I want to find out what others think about that matter and which arguments could be brought forward in a discussion with colleagues or responsible bodies.

Evelyn Weiser
Max-Planck-Institute for Mathematics in the Sciences


Anssi Sajama: invent 10 ways to make library more environmentally friendly

My home work for cyc4lib will be to find at least 10 new things that will make our library more “green” and environmental friendly. 5 of these things should be something that can be used in the near future.

Anssi Sajama
Espoo City Library


Yulia Gushul: Partnership between teachers, librarians and volunteers library and state power

I am Yulia from Russia. I am librarian and the teacher of the librarian higher school. I teach courses: bibliographies, data bases, information resources and so on. I am bibliographer too. I work with databases and prepare bibliographic indexes, especially about person.

I study problems of digital divide, of the information of the future, of the information security. I think about such humanitarian problems as psychology of perception information.

I see that me and my students need to know the English language. And I am happy that I can hear the English language and I will try to speak English. In Russia such a possibility little.

I want to find the answers to the following questions:

  1. Our professional future in the networked world.
  2. Open access journals in college library collection.
  3. Information policy, it content and challenges for an effective knowledge society.
  4. E-metrics and library assessment in action.
  5. Metadata practices

And I’ll be happy to invite all to Southern Urals where there are lakes, mountains, mountain bikes, rafting on fast rivers and I ;-))))

Yulia Gushul
The Chelyabinsk State Academy of Culture and Arts


Dace Ūdre: the role of new professionals within national library associations

Section of New Professionals in Latvia is implementing three main objectives:

  • Library advocacy and support of new professionals on a national and international level;
  • Organization of seminars, conferences and exchange trips;
  • Networking and international collaboration.

My aim is to ascertain how new professionals (LIS students and recently qualified professionals) can be involved in activities of national library associations, and whether national library associations support new professionals movement in their countries.

The main question is: What can be done to encourage recruitment and active involvement of new professionals in the library field and activities of national library associations?

Dace Udre
Library Association of Latvia, Section of New Professionals
Cycling for Libraries via Dace: http://udrite.wordpress.com/


Kaisa Inkeroinen: can a library be too much of a living room?

My homework is quite related to one of the topics offered on the Themes for Cycling for libraries. One of the theme suggestions was the role of libraries in rural areas. Providing media, information, social contact space and meeting opportunities was mentioned on the website. As a head librarian of a small library I have often been thinking if we are that and what else we could be without losing our identity as a library.

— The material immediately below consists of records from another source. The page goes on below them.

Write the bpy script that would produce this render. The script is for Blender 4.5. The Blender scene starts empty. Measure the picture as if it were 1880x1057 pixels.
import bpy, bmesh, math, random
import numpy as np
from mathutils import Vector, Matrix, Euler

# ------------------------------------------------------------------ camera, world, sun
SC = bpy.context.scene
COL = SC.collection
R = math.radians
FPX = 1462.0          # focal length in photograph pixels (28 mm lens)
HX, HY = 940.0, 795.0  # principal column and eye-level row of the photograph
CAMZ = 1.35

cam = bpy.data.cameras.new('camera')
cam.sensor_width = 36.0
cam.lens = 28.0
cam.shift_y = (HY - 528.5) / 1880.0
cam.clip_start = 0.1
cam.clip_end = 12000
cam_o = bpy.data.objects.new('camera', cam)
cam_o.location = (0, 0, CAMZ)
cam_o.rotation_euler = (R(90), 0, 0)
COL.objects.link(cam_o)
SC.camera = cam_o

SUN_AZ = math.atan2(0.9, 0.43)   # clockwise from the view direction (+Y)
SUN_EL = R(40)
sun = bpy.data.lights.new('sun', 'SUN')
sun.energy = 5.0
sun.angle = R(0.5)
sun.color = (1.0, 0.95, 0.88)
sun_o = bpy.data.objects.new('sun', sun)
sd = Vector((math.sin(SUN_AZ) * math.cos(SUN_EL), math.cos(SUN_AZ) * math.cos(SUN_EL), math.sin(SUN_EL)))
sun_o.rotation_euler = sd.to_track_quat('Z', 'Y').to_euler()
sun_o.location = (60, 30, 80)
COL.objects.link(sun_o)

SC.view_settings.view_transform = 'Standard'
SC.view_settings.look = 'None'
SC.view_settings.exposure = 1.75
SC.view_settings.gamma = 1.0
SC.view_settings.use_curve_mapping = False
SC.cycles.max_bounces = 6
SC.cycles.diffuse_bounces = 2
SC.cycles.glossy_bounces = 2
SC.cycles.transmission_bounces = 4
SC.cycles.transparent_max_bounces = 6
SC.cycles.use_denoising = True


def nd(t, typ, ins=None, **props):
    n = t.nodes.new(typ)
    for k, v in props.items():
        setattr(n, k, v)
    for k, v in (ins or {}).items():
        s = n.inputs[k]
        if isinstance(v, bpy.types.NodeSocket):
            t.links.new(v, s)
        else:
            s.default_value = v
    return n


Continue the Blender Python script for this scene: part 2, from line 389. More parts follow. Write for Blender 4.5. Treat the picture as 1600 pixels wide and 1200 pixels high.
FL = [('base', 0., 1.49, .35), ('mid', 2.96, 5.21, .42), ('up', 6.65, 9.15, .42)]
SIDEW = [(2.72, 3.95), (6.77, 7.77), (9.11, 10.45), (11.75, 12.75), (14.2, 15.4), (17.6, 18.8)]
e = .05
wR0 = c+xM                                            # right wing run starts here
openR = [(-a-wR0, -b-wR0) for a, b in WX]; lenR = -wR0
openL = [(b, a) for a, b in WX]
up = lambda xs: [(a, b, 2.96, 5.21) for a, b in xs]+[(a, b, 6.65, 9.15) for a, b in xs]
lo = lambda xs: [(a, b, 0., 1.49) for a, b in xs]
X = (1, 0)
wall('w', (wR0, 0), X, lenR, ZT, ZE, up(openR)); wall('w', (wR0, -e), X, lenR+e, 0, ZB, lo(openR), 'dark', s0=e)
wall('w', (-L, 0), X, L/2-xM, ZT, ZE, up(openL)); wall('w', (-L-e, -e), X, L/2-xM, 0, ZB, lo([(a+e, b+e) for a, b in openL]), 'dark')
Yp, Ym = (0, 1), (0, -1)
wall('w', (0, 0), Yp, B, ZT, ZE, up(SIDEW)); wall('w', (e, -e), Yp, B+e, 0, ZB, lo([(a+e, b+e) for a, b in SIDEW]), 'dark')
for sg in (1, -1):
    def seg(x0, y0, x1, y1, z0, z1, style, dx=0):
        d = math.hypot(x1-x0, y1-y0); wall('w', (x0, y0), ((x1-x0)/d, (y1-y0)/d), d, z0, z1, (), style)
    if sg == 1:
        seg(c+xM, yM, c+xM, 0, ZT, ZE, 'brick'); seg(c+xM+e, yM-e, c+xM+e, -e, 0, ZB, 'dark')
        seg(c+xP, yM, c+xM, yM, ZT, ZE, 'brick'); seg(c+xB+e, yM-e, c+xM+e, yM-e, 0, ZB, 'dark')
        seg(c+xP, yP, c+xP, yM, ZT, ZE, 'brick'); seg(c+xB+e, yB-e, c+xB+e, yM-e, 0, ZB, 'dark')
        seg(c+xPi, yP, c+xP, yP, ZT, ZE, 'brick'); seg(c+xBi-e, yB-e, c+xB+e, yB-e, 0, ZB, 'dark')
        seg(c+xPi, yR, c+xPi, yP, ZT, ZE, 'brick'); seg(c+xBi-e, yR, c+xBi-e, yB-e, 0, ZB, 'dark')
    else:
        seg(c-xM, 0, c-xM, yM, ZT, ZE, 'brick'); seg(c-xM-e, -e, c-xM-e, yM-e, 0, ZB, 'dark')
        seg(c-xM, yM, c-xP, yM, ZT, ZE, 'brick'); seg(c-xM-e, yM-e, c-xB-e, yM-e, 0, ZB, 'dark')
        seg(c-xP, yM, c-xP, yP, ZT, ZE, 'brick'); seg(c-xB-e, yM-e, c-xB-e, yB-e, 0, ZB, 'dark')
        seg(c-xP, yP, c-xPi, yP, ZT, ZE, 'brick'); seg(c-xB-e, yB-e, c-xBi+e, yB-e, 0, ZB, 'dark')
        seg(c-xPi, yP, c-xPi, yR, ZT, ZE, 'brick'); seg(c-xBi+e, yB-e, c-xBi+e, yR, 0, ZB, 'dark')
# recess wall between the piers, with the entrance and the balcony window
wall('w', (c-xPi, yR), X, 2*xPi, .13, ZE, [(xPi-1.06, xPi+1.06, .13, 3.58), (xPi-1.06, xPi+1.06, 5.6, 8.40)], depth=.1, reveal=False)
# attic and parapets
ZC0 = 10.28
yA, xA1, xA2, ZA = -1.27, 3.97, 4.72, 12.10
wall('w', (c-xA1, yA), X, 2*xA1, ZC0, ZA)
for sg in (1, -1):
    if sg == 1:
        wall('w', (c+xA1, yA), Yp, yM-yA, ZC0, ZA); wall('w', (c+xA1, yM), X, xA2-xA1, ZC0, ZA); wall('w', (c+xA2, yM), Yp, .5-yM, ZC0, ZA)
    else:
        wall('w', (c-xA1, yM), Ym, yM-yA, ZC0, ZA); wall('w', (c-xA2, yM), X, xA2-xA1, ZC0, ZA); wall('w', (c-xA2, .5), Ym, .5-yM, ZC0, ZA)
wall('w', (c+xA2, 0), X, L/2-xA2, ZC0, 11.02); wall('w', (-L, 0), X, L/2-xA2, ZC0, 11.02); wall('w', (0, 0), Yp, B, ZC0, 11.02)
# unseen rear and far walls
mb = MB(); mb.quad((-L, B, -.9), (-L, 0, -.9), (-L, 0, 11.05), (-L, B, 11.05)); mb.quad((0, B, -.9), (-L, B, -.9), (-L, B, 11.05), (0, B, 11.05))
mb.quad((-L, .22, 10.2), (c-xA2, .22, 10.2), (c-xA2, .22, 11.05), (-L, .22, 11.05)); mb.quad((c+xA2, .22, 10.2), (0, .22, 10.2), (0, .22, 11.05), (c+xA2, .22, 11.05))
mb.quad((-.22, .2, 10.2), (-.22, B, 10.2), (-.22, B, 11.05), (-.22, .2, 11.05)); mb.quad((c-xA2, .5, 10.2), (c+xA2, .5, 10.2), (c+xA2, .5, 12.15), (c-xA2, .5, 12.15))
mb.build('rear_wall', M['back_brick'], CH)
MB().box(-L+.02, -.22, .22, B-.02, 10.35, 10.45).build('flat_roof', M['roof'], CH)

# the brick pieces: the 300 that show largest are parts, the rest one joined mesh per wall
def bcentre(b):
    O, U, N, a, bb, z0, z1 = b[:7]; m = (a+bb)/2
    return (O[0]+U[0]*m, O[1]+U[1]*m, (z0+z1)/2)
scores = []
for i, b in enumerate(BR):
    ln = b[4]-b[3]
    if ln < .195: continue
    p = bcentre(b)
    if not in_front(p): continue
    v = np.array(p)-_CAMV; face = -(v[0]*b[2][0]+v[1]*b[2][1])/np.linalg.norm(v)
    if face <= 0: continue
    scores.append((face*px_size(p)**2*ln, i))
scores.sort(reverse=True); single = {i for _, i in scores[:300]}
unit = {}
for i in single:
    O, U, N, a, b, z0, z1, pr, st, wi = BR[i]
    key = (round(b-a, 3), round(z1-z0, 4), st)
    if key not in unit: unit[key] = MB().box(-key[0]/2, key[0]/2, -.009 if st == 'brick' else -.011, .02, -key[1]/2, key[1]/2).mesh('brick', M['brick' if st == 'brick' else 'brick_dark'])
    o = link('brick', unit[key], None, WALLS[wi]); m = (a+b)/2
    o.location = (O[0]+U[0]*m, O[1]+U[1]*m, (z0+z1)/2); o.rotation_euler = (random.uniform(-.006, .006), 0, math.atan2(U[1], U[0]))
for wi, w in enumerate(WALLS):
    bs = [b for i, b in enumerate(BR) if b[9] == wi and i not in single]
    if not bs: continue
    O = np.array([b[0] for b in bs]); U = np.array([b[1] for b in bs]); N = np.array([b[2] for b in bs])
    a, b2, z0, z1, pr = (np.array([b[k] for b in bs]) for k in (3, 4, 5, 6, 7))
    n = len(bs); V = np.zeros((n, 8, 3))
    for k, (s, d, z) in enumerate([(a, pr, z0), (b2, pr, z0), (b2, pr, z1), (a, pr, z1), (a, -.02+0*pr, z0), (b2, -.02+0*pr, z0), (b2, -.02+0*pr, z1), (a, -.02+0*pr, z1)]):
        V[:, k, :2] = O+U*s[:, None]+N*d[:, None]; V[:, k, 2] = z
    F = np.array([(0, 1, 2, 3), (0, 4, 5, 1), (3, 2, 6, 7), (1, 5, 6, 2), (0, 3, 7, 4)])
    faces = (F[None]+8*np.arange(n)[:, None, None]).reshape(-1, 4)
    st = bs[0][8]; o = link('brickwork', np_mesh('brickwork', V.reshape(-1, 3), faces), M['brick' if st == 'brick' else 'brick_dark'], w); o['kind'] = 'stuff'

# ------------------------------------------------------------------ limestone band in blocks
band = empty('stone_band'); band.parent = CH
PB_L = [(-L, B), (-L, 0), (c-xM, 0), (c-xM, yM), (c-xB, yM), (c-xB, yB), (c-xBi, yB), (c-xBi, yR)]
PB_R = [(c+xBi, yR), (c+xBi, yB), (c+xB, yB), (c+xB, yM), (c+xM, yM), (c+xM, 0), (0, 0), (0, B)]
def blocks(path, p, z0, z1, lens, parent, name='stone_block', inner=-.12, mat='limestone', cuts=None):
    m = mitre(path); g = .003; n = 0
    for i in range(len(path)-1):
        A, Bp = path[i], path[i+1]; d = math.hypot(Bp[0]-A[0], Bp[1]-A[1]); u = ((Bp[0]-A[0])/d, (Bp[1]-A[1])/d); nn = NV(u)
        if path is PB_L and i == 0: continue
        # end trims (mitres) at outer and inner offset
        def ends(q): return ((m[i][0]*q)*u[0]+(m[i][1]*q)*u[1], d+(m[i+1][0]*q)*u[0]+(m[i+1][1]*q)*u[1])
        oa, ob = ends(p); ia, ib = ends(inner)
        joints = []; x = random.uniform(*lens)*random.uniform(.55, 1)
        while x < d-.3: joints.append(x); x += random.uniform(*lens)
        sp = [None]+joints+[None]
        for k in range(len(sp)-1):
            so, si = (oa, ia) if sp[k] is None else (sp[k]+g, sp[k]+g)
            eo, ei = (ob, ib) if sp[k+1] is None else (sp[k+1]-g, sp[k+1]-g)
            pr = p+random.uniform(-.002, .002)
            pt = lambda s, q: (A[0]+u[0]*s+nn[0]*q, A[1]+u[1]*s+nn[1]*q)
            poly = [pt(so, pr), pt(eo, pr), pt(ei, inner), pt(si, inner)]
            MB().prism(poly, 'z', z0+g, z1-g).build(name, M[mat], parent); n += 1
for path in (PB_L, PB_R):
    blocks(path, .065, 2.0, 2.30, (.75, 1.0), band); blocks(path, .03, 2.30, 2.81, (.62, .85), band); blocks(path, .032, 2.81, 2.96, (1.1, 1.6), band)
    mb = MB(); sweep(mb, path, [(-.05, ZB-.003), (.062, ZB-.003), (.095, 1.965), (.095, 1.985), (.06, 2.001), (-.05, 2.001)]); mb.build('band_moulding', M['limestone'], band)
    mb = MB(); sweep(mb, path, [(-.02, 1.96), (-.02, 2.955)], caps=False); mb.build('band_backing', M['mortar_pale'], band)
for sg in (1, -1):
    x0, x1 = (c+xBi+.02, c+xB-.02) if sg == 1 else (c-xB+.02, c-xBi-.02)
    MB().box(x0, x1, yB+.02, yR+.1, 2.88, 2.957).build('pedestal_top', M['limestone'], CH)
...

I think it’s all about being a partner in cooperation especially in a small municipality. Our strengths are long office hours, customer service, being free of charge, system for lending etc. We should find the ways to use these things more so that we could be a fixed part of our community. Still there may be a risk to lose our identity. So my task is to solve if a library can be too much of a living room. Or is it really a risk if we borrow sport equipment or sewing machines etc. In my point of view everybody who comes in is a potential library user or becoming one. So I wouldn’t like to see it only as fishing visitors. When you come in you can accidentally borrow a book if we do things right. And this is also related to the question if only a borrowing customer is a good customer?

Kaisa Inkeroinen
Municipal library in Posio


Till Kinstler: understanding libraries for better software development

I do software development for libraries. I help them getting on the web, to become part of this great, global virtual library and be usable for people on the net.

Over the years I have built up a broad knowledge on technology, data formats, processes, work flows etc. in libraries. But sometimes I feel, I still don’t understand how libraries really work and what they really do 🙂 (beyond the obvious, like lending books, giving reference, helping to find knowledge resources etc.). How do libraries “see” themselves? What is their spirit, what drives them? In my daily work at a service centre of a library consortium I only get a limited and filtered view of libraries. So understanding libraries better, will help me making better software for libraries.

I think, cycling for libraries will be a great opportunity to get more insight into these questions.

Till Kinstler
Gemeinsamer Bibliotheksverbund (GBV)


Patrick Otton: 5 questions to the libraryworld

Questions for the library world. Here are some that I like to think about:

  1. Since I work for a library software company that is vigorously trying to emulate the google experience in their primary discovery tool: Primo, why not just let Google purchase Ex Libris and let Google develop a library app? Call it GoogleLibrary: All content, all the time, in an interface that works! Google knows how to index, Google knows hardware and software, why should Ex Libris be doing this task? I would not mind a few adds. The only possible downside would be the supremacy of google.com. But, why couldn’t google.com become google.gov?
  2. We all live in a democracy. The basis for democracy is the freedom of access to information. Why not install a wikileaks app on all library home pages. An automatic feed of all the information that we should know about, the hidden agendas of the corporate world, the secrets of governments, the power of lobbyists, whatever the military doing? etc, etc.
  3. How can libraries be agents of change? Especially, at this time of global environmental change. Can libraries be a grassroots groundswell demanding the end of the corporate dominance of our existence? End advertizing, (adverse teasing), consumerism, single stream consumption, and our present environmental disasters?
  4. Libraries are dying. What is the future of the library?
  5. Libraries are single modal: primarily addressing the needs of the rich, educated, mobile, northern white society. Maybe at best addressing a small percentage of the global population which by September will hit 7 billion people. So, what about the non library user? Those people who do not even know that a library exists but are perhaps the most in need in terms of access and knowledge. We’ll pass non-library users on our ride. What can we do for them?

I don’t have any answers. Looking forward to sharing some ideas.

Patrick Otton
ExLibris


Natalia Golosnaya: Getting people interested and involved in activities of library

So, few words about my favorite professional problem. I suppose I could identify it as getting people interested and involved in activities of library. More over all the materials in my library are in English, It means that our activities more or less connected with teaching and learning English, and practicing the language skills in general. So, I’m constantly in search of new forms and possibilities for it.

I consider other libraries and librarians experience, ideas, suggestions would be very useful and precious for me and my work.